Il primo a osservare fenomeni di questo tipo in condizioni controllate e ripetibili è stato, negli anni ‘70, Mihaly Csikszentmihalyi. Lo psicologo, di origini ungheresi, descrisse lo stato di flow, un fenomeno nuovo per la scienza occidentale, che ha sempre dato poca importanza allo studio degli stati «alterati» di coscienza, soprattutto quelli che non sono collegati a fenomeni patologici. Il flusso è una condizione mentale temporanea in cui l’individuo è completamente immerso nel presente. Questo stato è spesso descritto come un’esperienza piacevole, in cui si ha la sensazione di essere uno con la realtà circostante e di avere il pieno controllo su sé stessi. Gli antichi maestri Zen avevano notato questo fenomeno e lo chiamavano Mu-shin, ovvero sia non-mente, per sottolineare l’assenza di pensiero e la profonda sintonia con l’ambiente. Oggi molti allenatori sportivi cercano di innescare questo stato nei loro pupilli, consapevoli del fatto che nel flow la concentrazione migliora insieme alla capacità di rispondere agli stimoli esterni, aumentando le possibilità di vittoria.
L’aspettò interessante del flow è che ha molto in comune con le esperienze che si vivono durante la meditazione, pur rimanendo un fenomeno circoscritto e legato ad attività specifiche. Entrambi gli stati, infatti, implicano una profonda concentrazione e una notevole riduzione del «rumore mentale», cioè il continuo chiacchiericcio interno che caratterizza le nostre menti. Quando una persona entra nel flow, è totalmente immersa nell’attività che sta svolgendo e si dimentica di qualsiasi altra cosa, incluso lo scorrere del tempo. S’innesca, infatti, una temporanea sospensione del senso dell’Io, esattamente come avviene nella meditazione, dove l’attenzione viene intenzionalmente distolta dal contenuto dei pensieri, che vengono osservati in modo obiettivo e senza lasciarsi coinvolgere. È proprio per questa ragione che l’esperienza di flow è associata a un profondo senso di soddisfazione: essa, come la meditazione, ci libera da noi stessi, per fare spazio alla realtà del momento presente.

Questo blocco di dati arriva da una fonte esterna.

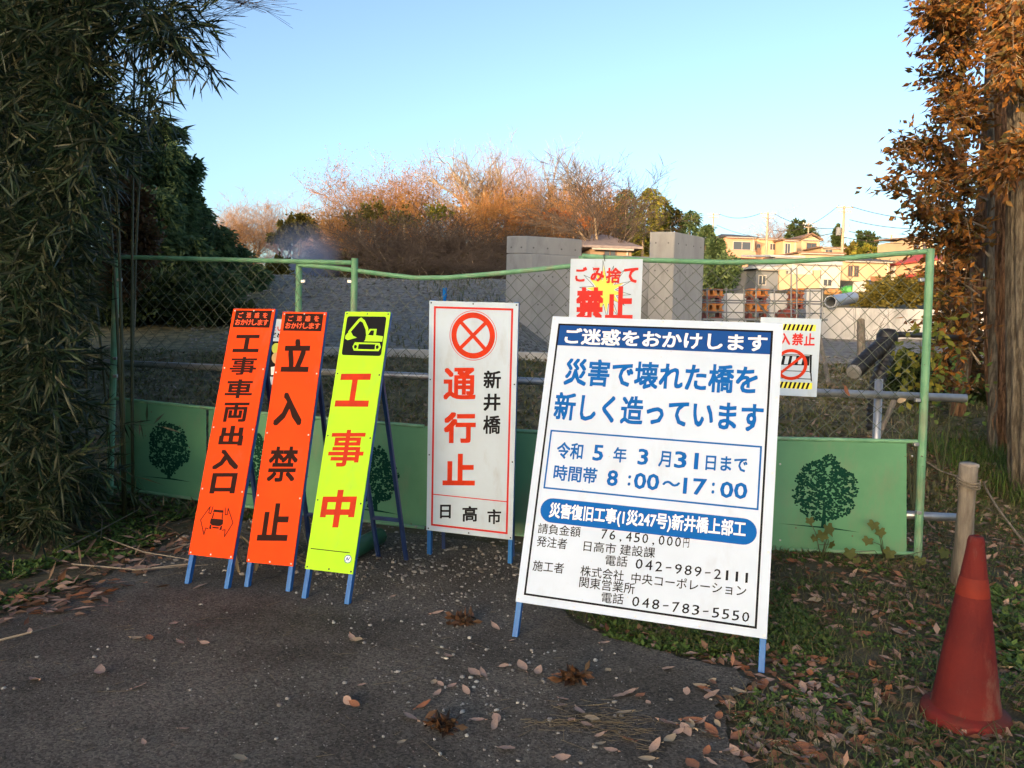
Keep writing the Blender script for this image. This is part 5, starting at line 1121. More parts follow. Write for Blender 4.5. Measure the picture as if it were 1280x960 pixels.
# bare hanging branch ends high left
rs = random.Random(5); segs = [[], [], [], []]; tips = []
for x, y, dx in ((165, -40, 1.0), (185, -15, .9), (175, 5, 1.0), (200, -30, .9), (160, 20, .8)):
    a = at(x, y, 5.6); grow(rs, a, (Rt*dx+UPV*-.06+Vector((0, .2, 0))).normalized(), .5, .007, 1, 3, segs, tips, .42)
sg = [(*s_[:6], max(s_[6]*.6, .0016), max(s_[7]*.6, .0011)) for l_ in segs for s_ in l_]; V, F = seg_mesh(sg, 4); base = Vector(sg[0][:3])
o = link('bare_branch', np_mesh('bare_branch', V-np.array(base), F), M_twig_dk); o.location = base; tag(o, 'fine leafless branch reaching out over the top left of the sky', 'branch')

# ------------------------------------------------------------------ grove behind the gate on the left
bt = [(60, 150), (150, 178), (185, 170), (200, 172), (215, 200), (232, 232), (250, 262), (272, 275), (292, 300), (310, 320), (330, 350), (345, 385)]
for i, (x, yt, w, d, lb) in enumerate(((165, 160, 90, 19, 'tall bamboo of the shaded grove, next to the near clumps'), (196, 172, 84, 18, 'feathery bamboo with its tip highest above the left gate post'), (216, 200, 76, 20, 'feathery bamboo second along the grove'), (236, 245, 80, 21, 'grove bamboo below the dark round tree'), (262, 275, 80, 20, 'grove bamboo right of the dark round tree'), (285, 300, 76, 21, 'low bamboo near the right end of the grove'), (306, 325, 66, 20, 'lowest bamboo at the right end of the grove'), (130, 150, 90, 17, 'bamboo of the grove directly behind the near thicket'), (180, 230, 100, 16, 'mid height bamboo filling the front of the grove'), (225, 290, 100, 16.5, 'broad low bamboo at the front of the grove'), (265, 330, 90, 17, 'low bushy bamboo above the field edge'), (205, 150, 34, 18.5, 'thin bamboo tip standing out against the sky above the gate post'), (228, 190, 34, 19, 'thin bamboo tip between the tall bamboo and the evergreen'), (184, 140, 40, 18, 'thin bamboo tip closest to the near thicket'))):
    plume('bamboo', lb, x-14, yt+4, 408, w*.9, d, M_lf_bam, 6000, .19, 'shaded bamboo grove behind the gate', arch=.5)
clump_tree('evergreen_tree', 'dark round evergreen poking out above the bamboo grove', 'tree', [(240, 256, 13, 12), (250, 272, 12, 11), (230, 280, 16, 16), (266, 296, 12, 9)], 23, M_lf_dark, 5000, .14, nclump=20)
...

Come entrare nello stato di flow durante un’attività sportiva? Ecco alcuni piccoli consigli basati sulla mia esperienza personale:
- è importante scegliere attività fisiche coinvolgenti, meglio se semplici e caratterizzate dalla presenza di gesti ripetitivi, ma non meccanici. Si pensi per esempio al tennis, la fit-boxing oppure all’esecuzione di un kata nel karatè.
- bisogna ridurre al minimo le distrazioni o minimizzare le fonti di disturbo esterno, concentrandosi esclusivamente su quello che si sta facendo. In questo caso il fattore ambientale diventa determinante e si possono usare alcuni accorgimenti, come la musica, per rendere il contesto meno disturbante.
- lo stato di flusso è favorito da attività che forniscono un feedback immediato, senza lasciare il tempo di pensare ad altro. Per esempio, nel tennis, durante lo scambio non abbiamo tempo per fermarci a riflettere tra un colpo e l’altro e se lo facciamo, probabilmente perderemo il punto. Questo genere di attività ritmica che richiede attenzione continua è ideale all’innesco dello stato di flusso.
- è possibile favorire l’ingresso nel flow con piccoli accorgimenti che migliorano la concentrazione, creano l’umore adatto per immergersi nell’esperienza o riducono il disturbo ambientale. Uno di questi è la musica, come sanno bene gli atleti agonisti, che prima di una gara spesso indossano le cuffie mentre cercano di entrare nel giusto stato mentale. La musica però se non è ben scelta o aggiunge rumore ad un ambiente già di per sé caotico, può trasformarsi facilmente in una fonte di disturbo.
Naturalmente esistono delle differenze importanti tra il flow e la meditazione ed è necessario esserne consapevoli. Il primo, infatti, è una condizione legata ad un’attività specifica che dura per un tempo limitato (da pochi minuti ad un’ora), mentre la meditazione è una tecnica creata appositamente per prolungare e rendere stabili le modificazioni della coscienza che abbiamo appena descritto. Lo scopo delle tecniche meditative è prima di tutto spirituale, a differenza del flow che può essere usato in molti contesti diversi. La Vipassana, la meditazione trascendentale e altre tecniche, servono a liberare l’individuo dall’attaccamento all’Ego, attraverso la comprensione profonda della natura ultima della realtà.
Anche se gli obiettivi sono molto diversi,
la base psicologica e neurologica che permette queste esperienze è la stessa.
Questo ci consente di affermare che il flow è una sorta di «piccola meditazione» che tutti possiamo sperimentare di quando in quando, senza rinunciare al piacere del movimento e dell’attività fisica. Essa è la base di iniziative ormai diffuse in tutto il mondo come il «mindful cycling» un modo di praticare il ciclismo che sta riscuotendo un successo sempre maggiore e può essere d’esempio per altri sport.